Credo, caro amico lettore, che non ci possa essere autentica libertà personale senza etica e morale, senza un chiaro ed esplicito riconoscimento dei ruoli e delle responsabilità che i ruoli comportano: la autorità vera è quella di coloro la cui presenza accresce la sicurezza di chi è più fragile, pone le condizioni perché chi ha meno potere possa svilupparne di più progressivamente colmando il gap di partenza e acquisendo sicurezza, autonomia, affidabilità. L'autorità nel significato etimologico tende a redistribuire il suo potere, ad attenuare il dislivello iniziale, ha fatto la sua parte quando l'altro è diventato a sua volta autorevole.

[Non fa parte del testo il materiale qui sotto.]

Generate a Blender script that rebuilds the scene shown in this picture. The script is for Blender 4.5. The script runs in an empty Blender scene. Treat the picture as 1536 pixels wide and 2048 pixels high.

E il nostro protagonista, il padre, dove si colloca in queste poche righe di riflessione?
Mi piace pensare e credere che il padre, proprio perché portatore di sicurezza e di fiducia, proprio in quanto figura di autorità amorevole debba essere oggi più che mai presente. Presente con la voglia di costruire un ambiente stabile dove poter fare esperienza anche se il mondo cambia di continuo; presente come persona di fiducia, così rara da trovare eppure così indispensabile; presente con la voglia, anche se giornalmente faticosa, di aiutare non solo ad avere tante cose e oggetti, ma ad avere il senso delle cose, il rispetto degli oggetti; presente come voce che sostiene, incoraggia, che sa spronare e sa fermare quando è il caso. Cari lettori che siete anche papà, avete un ruolo difficile ma indispensabile: non scoraggiatevi per questo, non tiratevi indietro, non abdicate, c'è bisogno di voi e del vostro aiuto per crescere e diventare adulti veraci!